WHAT YOU ARE ASKED TO DO: Identify each line containing the word "this" and copy it.

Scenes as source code
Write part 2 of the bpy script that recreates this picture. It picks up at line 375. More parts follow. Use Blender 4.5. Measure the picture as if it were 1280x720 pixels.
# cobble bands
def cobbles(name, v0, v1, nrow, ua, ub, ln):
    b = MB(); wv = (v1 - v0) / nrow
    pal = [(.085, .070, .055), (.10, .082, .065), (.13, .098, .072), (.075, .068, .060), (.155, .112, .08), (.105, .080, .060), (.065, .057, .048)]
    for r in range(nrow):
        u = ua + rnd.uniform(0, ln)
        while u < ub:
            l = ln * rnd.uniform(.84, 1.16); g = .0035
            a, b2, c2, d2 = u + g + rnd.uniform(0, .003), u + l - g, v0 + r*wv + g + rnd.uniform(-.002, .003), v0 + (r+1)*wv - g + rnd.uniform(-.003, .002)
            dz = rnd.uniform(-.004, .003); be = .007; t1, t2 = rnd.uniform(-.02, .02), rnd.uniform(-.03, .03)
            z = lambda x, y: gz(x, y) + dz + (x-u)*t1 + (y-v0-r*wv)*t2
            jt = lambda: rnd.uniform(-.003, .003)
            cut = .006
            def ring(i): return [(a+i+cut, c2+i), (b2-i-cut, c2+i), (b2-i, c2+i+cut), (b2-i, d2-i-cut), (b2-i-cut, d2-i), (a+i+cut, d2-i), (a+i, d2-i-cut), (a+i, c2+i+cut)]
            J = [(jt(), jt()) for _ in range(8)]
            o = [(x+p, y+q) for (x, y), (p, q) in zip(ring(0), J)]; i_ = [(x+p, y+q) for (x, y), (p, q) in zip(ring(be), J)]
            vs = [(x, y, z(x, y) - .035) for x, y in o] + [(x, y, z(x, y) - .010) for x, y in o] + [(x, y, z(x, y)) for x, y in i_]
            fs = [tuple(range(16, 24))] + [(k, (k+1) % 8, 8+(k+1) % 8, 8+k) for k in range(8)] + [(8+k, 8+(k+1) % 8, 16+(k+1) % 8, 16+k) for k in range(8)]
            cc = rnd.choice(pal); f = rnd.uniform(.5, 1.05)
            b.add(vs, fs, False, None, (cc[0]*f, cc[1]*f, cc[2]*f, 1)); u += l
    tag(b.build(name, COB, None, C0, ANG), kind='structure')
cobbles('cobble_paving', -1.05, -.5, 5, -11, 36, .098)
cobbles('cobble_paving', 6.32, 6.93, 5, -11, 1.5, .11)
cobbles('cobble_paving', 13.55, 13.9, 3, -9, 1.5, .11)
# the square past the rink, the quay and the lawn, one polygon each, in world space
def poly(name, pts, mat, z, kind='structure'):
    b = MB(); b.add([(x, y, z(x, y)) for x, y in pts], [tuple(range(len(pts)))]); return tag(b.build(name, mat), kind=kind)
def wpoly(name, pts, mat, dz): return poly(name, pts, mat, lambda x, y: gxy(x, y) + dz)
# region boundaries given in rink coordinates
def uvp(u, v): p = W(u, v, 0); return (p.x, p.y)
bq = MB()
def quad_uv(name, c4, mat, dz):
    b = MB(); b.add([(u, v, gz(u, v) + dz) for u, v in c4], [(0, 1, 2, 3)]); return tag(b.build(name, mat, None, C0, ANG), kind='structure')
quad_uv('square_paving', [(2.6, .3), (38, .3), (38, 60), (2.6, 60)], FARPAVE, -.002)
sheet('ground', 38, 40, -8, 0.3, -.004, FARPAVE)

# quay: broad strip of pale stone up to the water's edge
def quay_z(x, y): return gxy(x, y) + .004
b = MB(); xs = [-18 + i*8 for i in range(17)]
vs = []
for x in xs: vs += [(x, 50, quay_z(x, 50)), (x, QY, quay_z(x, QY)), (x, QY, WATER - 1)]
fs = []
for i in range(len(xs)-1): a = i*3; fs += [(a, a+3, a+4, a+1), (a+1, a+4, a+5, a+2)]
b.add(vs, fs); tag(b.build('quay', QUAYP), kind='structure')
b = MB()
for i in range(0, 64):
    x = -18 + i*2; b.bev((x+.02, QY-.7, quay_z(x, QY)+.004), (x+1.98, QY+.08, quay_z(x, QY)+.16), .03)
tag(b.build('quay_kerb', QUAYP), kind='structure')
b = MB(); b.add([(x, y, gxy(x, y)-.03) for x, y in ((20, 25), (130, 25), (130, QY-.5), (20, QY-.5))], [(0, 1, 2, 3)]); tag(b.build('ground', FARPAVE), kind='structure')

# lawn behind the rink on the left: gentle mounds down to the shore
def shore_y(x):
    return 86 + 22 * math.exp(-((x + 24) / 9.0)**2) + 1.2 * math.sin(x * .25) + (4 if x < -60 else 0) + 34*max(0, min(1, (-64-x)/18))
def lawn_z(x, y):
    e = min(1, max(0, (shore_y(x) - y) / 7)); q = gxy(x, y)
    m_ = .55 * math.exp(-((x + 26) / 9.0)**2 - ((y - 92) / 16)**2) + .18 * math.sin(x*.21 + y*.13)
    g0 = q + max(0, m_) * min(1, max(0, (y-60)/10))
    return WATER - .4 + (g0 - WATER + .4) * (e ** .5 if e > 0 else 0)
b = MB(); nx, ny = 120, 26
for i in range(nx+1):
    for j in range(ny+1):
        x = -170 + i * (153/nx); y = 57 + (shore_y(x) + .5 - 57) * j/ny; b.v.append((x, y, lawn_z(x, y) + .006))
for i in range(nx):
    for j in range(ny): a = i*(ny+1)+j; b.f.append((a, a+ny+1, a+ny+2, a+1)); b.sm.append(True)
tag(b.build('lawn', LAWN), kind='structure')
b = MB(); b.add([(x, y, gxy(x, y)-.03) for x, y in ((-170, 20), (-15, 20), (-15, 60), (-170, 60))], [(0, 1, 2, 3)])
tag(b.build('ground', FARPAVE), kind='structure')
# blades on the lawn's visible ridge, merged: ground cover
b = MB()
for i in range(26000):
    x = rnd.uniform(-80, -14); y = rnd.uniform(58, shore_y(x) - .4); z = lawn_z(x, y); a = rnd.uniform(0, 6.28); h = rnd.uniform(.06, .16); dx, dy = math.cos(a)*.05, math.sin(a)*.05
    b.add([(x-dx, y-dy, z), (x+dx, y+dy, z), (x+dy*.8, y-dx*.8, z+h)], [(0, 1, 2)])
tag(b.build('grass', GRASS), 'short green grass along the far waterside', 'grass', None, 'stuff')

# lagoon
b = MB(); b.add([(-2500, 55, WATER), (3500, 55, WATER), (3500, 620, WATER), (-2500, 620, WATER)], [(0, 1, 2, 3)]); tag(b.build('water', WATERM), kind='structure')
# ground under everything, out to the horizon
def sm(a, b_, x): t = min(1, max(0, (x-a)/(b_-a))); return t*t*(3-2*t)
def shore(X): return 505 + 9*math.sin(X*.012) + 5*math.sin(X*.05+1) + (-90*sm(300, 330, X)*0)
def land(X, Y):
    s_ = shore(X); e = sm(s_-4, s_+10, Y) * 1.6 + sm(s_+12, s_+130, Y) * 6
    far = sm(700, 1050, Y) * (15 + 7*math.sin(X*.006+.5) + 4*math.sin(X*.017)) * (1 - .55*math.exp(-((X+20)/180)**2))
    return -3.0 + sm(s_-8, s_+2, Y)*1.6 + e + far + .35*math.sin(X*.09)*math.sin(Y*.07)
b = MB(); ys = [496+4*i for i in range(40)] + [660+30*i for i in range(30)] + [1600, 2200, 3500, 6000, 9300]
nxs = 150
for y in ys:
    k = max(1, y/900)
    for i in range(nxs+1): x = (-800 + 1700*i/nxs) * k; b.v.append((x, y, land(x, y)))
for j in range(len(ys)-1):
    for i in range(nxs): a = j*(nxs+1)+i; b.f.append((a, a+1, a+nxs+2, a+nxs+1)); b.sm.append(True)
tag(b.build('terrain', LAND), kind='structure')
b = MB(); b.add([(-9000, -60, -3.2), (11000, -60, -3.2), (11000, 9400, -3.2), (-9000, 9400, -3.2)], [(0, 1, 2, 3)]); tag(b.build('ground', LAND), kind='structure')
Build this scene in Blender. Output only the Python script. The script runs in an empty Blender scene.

RESPONSE:
Write part 2 of the bpy script that recreates this picture. It picks up at line 375. More parts follow. Use Blender 4.5. Measure the picture as if it were 1280x720 pixels.
Build this scene in Blender. Output only the Python script. The script runs in an empty Blender scene.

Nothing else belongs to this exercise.